¿Qué podría decir de María que no se haya dicho ya?
Autor: Juan Francisco Miguel
A lo mejor creo que sería conveniente empezar por el hecho de que es una mujer.
Las mujeres tienen algo que a nosotros los varones nos falta aprender: esa maravillosa forma natural de cuidar y proteger lo que les es confiado.
Cuando una mujer cree en algo bueno o en alguien, cree de verdad. Lo vive de manera especial…ensancha el corazón para poder abrazar lo que escucha con todo su ser, utiliza todos sus sentidos, podríamos decir que se “apropia” de lo que recibe y lo cuida. De esta manera puede llegar a enamorarse y estar dispuesta a todo, por que cree en la inmensa felicidad que le genera aquello que experimenta.

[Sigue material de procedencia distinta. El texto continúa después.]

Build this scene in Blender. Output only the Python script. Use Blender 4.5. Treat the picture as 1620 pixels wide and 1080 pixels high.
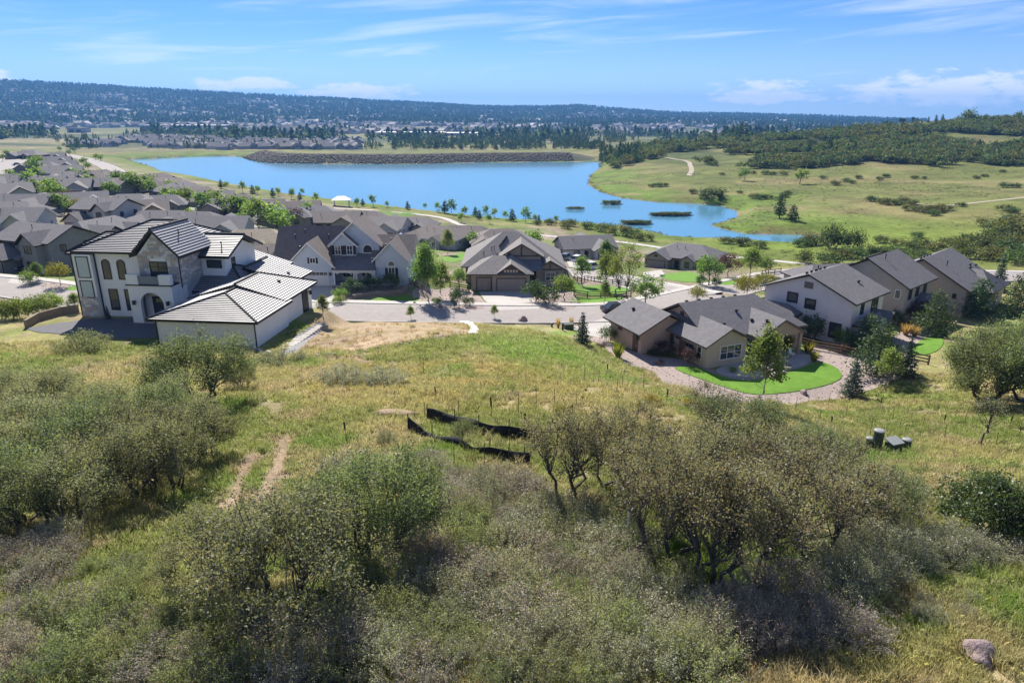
import bpy, bmesh, math, random
import numpy as np
from mathutils import Vector, Matrix, Quaternion, geometry
R = math.radians
for _o in list(bpy.data.objects): bpy.data.objects.remove(_o)
SC = bpy.context.scene
COL = SC.collection
# ------------------------------------------------------------------ camera, sky, sun, exposure
CAM_Z = 42.0
FOC = 1080.0
PITCH = math.atan(360 / 1080)
cam_d = bpy.data.cameras.new('camera')
cam_d.sensor_width = 36.0
cam_d.lens = 36.0 * FOC / 1620.0
cam_d.clip_start = 0.5
cam_d.clip_end = 40000
cam = bpy.data.objects.new('camera', cam_d)
cam.location = (0, 0, CAM_Z)
cam.rotation_euler = (R(90) - PITCH, 0, 0)
COL.objects.link(cam)
SC.camera = cam
SUN_AZ, SUN_EL = R(-20), R(41)
SUN_DIR = Vector((math.sin(SUN_AZ) * math.cos(SUN_EL), math.cos(SUN_AZ) * math.cos(SUN_EL), math.sin(SUN_EL)))
sun_d = bpy.data.lights.new('sun', 'SUN')
sun_d.energy = 3.0
sun_d.angle = R(0.55)
sun_d.color = (1.0, 0.94, 0.84)
sun = bpy.data.objects.new('sun', sun_d)
sun.rotation_euler = (-SUN_DIR).to_track_quat('-Z', 'Y').to_euler()
sun.location = (0, 60, 120)
COL.objects.link(sun)
SC.view_settings.view_transform = 'Standard'
SC.view_settings.look = 'None'
SC.view_settings.gamma = 1
SC.view_settings.exposure = 1.55
SC.cycles.use_denoising = True
SC.cycles.max_bounces = 5
SC.cycles.diffuse_bounces = 2
SC.cycles.glossy_bounces = 2
SC.cycles.transmission_bounces = 4
SC.cycles.transparent_max_bounces = 6
SC.cycles.volume_bounces = 0

def make_world():
    w = bpy.data.worlds.new('World'); SC.world = w; w.use_nodes = True
    nt = w.node_tree; N = nt.nodes; L = nt.links; N.clear()
    def nd(t, **k):
        n = N.new(t)
        for a, b in k.items(): setattr(n, a, b)
        return n
    def mth(op, a, b=None, c=None):
        n = nd('ShaderNodeMath', operation=op)
        for i, v in enumerate((a, b, c)):
            if v is None: continue
            if isinstance(v, (int, float)): n.inputs[i].default_value = v
            else: L.new(v, n.inputs[i])
        return n.outputs[0]
    sky = nd('ShaderNodeTexSky', sky_type='NISHITA', sun_disc=False, sun_elevation=SUN_EL, sun_rotation=SUN_AZ % (2 * math.pi))
    sky.altitude = 2100; sky.air_density = 1.0; sky.dust_density = 0.15; sky.ozone_density = 2.0
    tint = nd('ShaderNodeMix', data_type='RGBA', blend_type='MULTIPLY'); tint.inputs[0].default_value = 1
    L.new(sky.outputs[0], tint.inputs[6]); tint.inputs[7].default_value = SKY_TINT
    tc = nd('ShaderNodeTexCoord'); sp = nd('ShaderNodeSeparateXYZ'); L.new(tc.outputs['Generated'], sp.inputs[0])
    x, y, z = sp.outputs
    az = mth('MULTIPLY', mth('ARCTAN2', x, y), 57.29578)
    el = mth('MULTIPLY', mth('ARCSINE', z), 57.29578)
    cb = nd('ShaderNodeCombineXYZ'); L.new(mth('MULTIPLY', az, 0.55), cb.inputs[0]); L.new(mth('MULTIPLY', el, 1.5), cb.inputs[1])
    nz = nd('ShaderNodeTexNoise'); nz.inputs['Scale'].default_value = 1.0; nz.inputs['Detail'].default_value = 7; nz.inputs['Roughness'].default_value = 0.62
    L.new(cb.outputs[0], nz.inputs['Vector'])
    nf = mth('MULTIPLY', mth('SUBTRACT', nz.outputs['Fac'], 0.5), 2.6)
    total = None
    for a0, e0, wa, we, st in [(19.2, 1.3, 5.0, 1.35, 1.0), (31.5, 1.3, 9.5, 1.7, 1.0), (44, 1.2, 8, 1.3, .9), (-12.0, 1.55, 5.6, 1.0, .95), (-20.0, 1.95, 5.0, .8, .85), (-37, 2.2, 3.4, 1.2, 1.0), (4.0, .45, 2.2, .45, .7), (-55, 1.6, 9, 1.4, .9), (66, 1.4, 9, 1.5, .9)]:
        dx = mth('DIVIDE', mth('SUBTRACT', az, a0), wa)
        dy = mth('DIVIDE', mth('SUBTRACT', el, e0), we)
        dn = mth('MAXIMUM', dy, mth('MULTIPLY', dy, -1.5))
        v = mth('SUBTRACT', 1.0, mth('ADD', mth('MULTIPLY', dx, dx), mth('MULTIPLY', dn, dn)))
        v = mth('ADD', v, nf)
        mr = nd('ShaderNodeMapRange', interpolation_type='SMOOTHSTEP'); L.new(v, mr.inputs[0]); mr.inputs[1].default_value = 0.05; mr.inputs[2].default_value = .95
        mr.inputs[4].default_value = st
        total = mr.outputs[0] if total is None else mth('MAXIMUM', total, mr.outputs[0])
    # thin cirrus streaks over the whole sky
    cb2 = nd('ShaderNodeCombineXYZ'); L.new(mth('ADD', mth('MULTIPLY', az, 0.05), mth('MULTIPLY', el, -.05)), cb2.inputs[0]); L.new(mth('ADD', mth('MULTIPLY', el, 0.55), mth('MULTIPLY', az, -.035)), cb2.inputs[1])
    n2 = nd('ShaderNodeTexNoise'); n2.inputs['Scale'].default_value = 1.1; n2.inputs['Detail'].default_value = 6; n2.inputs['Roughness'].default_value = 0.6
    n2.inputs['Distortion'].default_value = .6
    L.new(cb2.outputs[0], n2.inputs['Vector'])
    m2 = nd('ShaderNodeMapRange', interpolation_type='SMOOTHSTEP'); L.new(n2.outputs['Fac'], m2.inputs[0]); m2.inputs[1].default_value = 0.43; m2.inputs[2].default_value = 0.80; m2.inputs[4].default_value = .6
    veil = nd('ShaderNodeMapRange', interpolation_type='SMOOTHSTEP'); L.new(el, veil.inputs[0]); veil.inputs[1].default_value = -0.5; veil.inputs[2].default_value = 7.0; veil.inputs[3].default_value = .36; veil.inputs[4].default_value = 0
    cov = mth('MAXIMUM', mth('MAXIMUM', total, m2.outputs[0]), veil.outputs[0])
    mx = nd('ShaderNodeMix', data_type='RGBA'); L.new(cov, mx.inputs[0]); L.new(tint.outputs[2], mx.inputs[6])
    mx.inputs[7].default_value = CLOUD_COL
    bg = nd('ShaderNodeBackground'); bg.inputs['Strength'].default_value = SKY_STRENGTH; L.new(mx.outputs[2], bg.inputs['Color'])
    out = nd('ShaderNodeOutputWorld'); L.new(bg.outputs[0], out.inputs['Surface'])
SKY_STRENGTH = 0.069
SKY_TINT = (0.27, 0.42, .64, 1)
CLOUD_COL = (5.9, 6.1, 6.5, 1)
make_world()

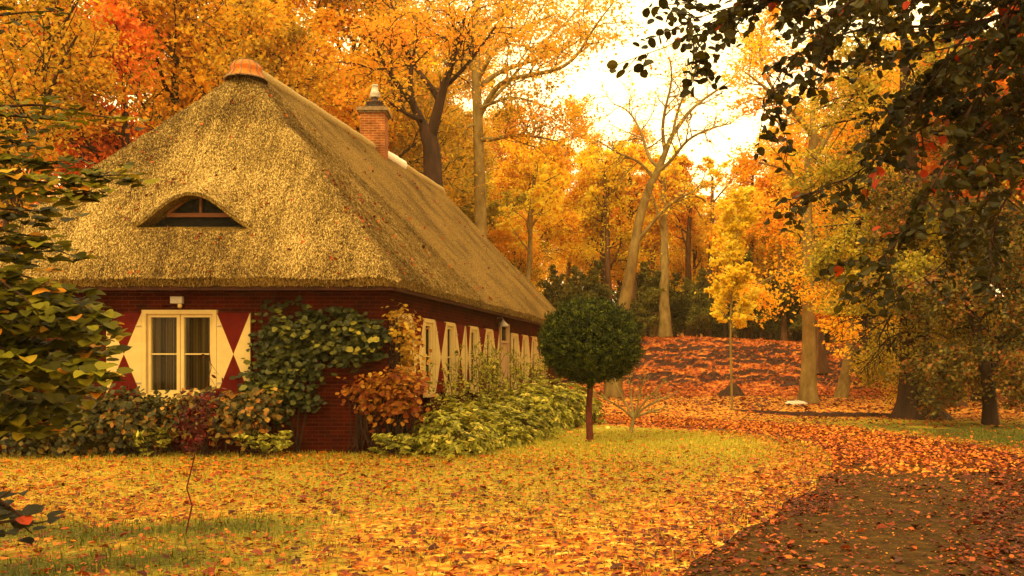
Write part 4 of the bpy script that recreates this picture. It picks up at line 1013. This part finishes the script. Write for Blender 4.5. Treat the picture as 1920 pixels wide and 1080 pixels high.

Es por esto que la palabra en la mujer tiene peso, penetra con una profundidad especial, a veces, en ocasiones hasta inentendible para la razón masculina.
La mujer creyente escucha, contempla, recibe, le importa quién habla y qué está diciendo, por qué y para qué. Sobre todo le afecta cómo alguien expresa lo que dice.
Dios eligió a una mujer para venir al mundo. La eligió a María. Una mujer pobre. Es más, venía de una región de la cual los judíos más conservadores y a la vez desconfiados ante lo distinto, se preguntaban si de allí, de Nazareth, realmente podría salir algo bueno.
Según se conoce, María tuvo una vida austera, tenía apenas lo poco que necesitaba a diario, pero también podemos decir paradójicamente, que lo poco que necesitaba, lo necesitaba poco. Porque ella, humilde pero constante en sus quehaceres, fiel y paciente, lo esperaba a Dios. Los salmos eran su más excelsa riqueza y la esperanza era una vela encendida que anticipaba el alba. Al aferrarse a la oración, el tiempo para ella no pasaba sino que cada segundo era un “estar” un “permanecer” en el Señor.
Cómo dice el Evangelio, llegó el Ángel y le dijo que se alegre. La llamó “llena de gracia”. ¡Fíjense qué manera de entrar en el alma de una mujer y colmarla de Dios! No fue un simple halago, sino que fue una afirmación. No fue un decir, fue un hecho que tocó las fibras más íntimas de su persona y hoy podemos afirmar que fueron aquellas palabras “la semilla en tierra fértil”.
La pequeña pero audaz María no solo fue en ese instante la más bendita entre todas las mujeres, sino que acrecentó su fe y alegría saliendo al encuentro de su prima Isabel. Tal vez porque necesitaba contarle a otra mujer qué significaba para ella hospedar la palabra de Dios y que dando testimonio percibiera quizás, la misma alegría que ella sentía en lo profundo de su corazón.
Y cantó. Se alegró en El Señor, se llenó de gozo, porque la miró a ella y la sencillez de su gran amor que todo lo guardaba y meditaba con devoción.
Dicen los exégetas, que la comunidad de Lucas probablemente escribió aquel magnificat y lo puso en boca de la Virgen. Pero cómo nos arranca más de una sonrisa de paz y alegría querer creer que María, llena del Espíritu Santo, sí cantó con todo su ser aquel día, que sí se animó a expresar lo que traía adentro suyo tanto o más que otras mujeres del antiguo testamento.
¿Por qué? Por el simple hecho de que llevaba en sus entrañas al Salvador del mundo. Carne de su carne, hueso de sus huesos…. algo inmensurable, asombroso y que, tal vez haya sido humanamente indescriptible en una simple charla con su prima. Por eso ella cantó, como nosotros cantamos, para manifestar lo que no nos sale “así nomás”.
María nos invita a esperar. A ensanchar el corazón y dejar que el Espíritu Santo de alguna manera nos llene.
Ella es la gran educadora en la escuela de misericordia que es nuestra vida. Es la ternura que ablanda nuestra dureza, es el toque femenino que acomoda lo desordenado y pinta con color los momentos más grises.
Ella, mujer entre hombres, ella, la mujer valiente que nos anima a no tener miedo de mirar a un Dios envuelto en pañales, indefenso, niño. Ella, que luego viene a dar a luz en nuestro humilde Santuario, Ella que ve en nuestro hogar un cálido y acogedor Belén.
Hoy celebramos el nacimiento de María.
Ella, la que nos invita a confiar caminando y andar con el corazón dispuesto.